- DIRECTION -
Make an exact copy of the lines below.
-----
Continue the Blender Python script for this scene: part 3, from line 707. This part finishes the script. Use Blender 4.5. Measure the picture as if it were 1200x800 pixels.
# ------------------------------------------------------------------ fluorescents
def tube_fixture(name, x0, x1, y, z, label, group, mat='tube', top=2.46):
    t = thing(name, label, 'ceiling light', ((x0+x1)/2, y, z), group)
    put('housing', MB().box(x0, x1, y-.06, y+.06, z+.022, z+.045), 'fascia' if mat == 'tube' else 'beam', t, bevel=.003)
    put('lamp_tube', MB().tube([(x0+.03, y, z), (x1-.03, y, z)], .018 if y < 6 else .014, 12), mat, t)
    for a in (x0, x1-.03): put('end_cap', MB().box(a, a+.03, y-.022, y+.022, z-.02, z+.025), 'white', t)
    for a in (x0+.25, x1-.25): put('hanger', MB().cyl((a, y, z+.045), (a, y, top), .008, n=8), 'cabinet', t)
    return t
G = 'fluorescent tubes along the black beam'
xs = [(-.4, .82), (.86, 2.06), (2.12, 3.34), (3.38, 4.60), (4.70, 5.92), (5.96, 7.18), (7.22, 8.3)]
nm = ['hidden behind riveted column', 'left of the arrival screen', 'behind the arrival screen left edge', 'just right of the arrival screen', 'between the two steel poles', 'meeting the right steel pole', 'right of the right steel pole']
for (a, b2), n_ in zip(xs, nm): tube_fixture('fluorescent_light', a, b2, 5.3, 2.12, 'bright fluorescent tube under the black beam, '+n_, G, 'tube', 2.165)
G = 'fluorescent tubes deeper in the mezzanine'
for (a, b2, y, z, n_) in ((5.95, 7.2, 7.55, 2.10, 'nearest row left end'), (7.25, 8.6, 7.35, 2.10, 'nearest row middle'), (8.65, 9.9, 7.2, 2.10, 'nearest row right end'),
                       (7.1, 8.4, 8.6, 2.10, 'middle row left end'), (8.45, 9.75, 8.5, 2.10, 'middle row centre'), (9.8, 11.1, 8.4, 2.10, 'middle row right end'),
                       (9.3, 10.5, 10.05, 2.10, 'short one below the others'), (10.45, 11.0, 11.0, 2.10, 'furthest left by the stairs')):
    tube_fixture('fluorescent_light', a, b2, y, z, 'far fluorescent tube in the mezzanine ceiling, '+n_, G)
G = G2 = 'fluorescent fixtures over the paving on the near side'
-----
- TASK OUTPUT -
Continue the Blender Python script for this scene: part 3, from line 707. This part finishes the script. Use Blender 4.5. Measure the picture as if it were 1200x800 pixels.
# ------------------------------------------------------------------ fluorescents
def tube_fixture(name, x0, x1, y, z, label, group, mat='tube', top=2.46):
    t = thing(name, label, 'ceiling light', ((x0+x1)/2, y, z), group)
    put('housing', MB().box(x0, x1, y-.06, y+.06, z+.022, z+.045), 'fascia' if mat == 'tube' else 'beam', t, bevel=.003)
    put('lamp_tube', MB().tube([(x0+.03, y, z), (x1-.03, y, z)], .018 if y < 6 else .014, 12), mat, t)
    for a in (x0, x1-.03): put('end_cap', MB().box(a, a+.03, y-.022, y+.022, z-.02, z+.025), 'white', t)
    for a in (x0+.25, x1-.25): put('hanger', MB().cyl((a, y, z+.045), (a, y, top), .008, n=8), 'cabinet', t)
    return t
G = 'fluorescent tubes along the black beam'
xs = [(-.4, .82), (.86, 2.06), (2.12, 3.34), (3.38, 4.60), (4.70, 5.92), (5.96, 7.18), (7.22, 8.3)]
nm = ['hidden behind riveted column', 'left of the arrival screen', 'behind the arrival screen left edge', 'just right of the arrival screen', 'between the two steel poles', 'meeting the right steel pole', 'right of the right steel pole']
for (a, b2), n_ in zip(xs, nm): tube_fixture('fluorescent_light', a, b2, 5.3, 2.12, 'bright fluorescent tube under the black beam, '+n_, G, 'tube', 2.165)
G = 'fluorescent tubes deeper in the mezzanine'
for (a, b2, y, z, n_) in ((5.95, 7.2, 7.55, 2.10, 'nearest row left end'), (7.25, 8.6, 7.35, 2.10, 'nearest row middle'), (8.65, 9.9, 7.2, 2.10, 'nearest row right end'),
                       (7.1, 8.4, 8.6, 2.10, 'middle row left end'), (8.45, 9.75, 8.5, 2.10, 'middle row centre'), (9.8, 11.1, 8.4, 2.10, 'middle row right end'),
                       (9.3, 10.5, 10.05, 2.10, 'short one below the others'), (10.45, 11.0, 11.0, 2.10, 'furthest left by the stairs')):
    tube_fixture('fluorescent_light', a, b2, y, z, 'far fluorescent tube in the mezzanine ceiling, '+n_, G)
G = G2 = 'fluorescent fixtures over the paving on the near side'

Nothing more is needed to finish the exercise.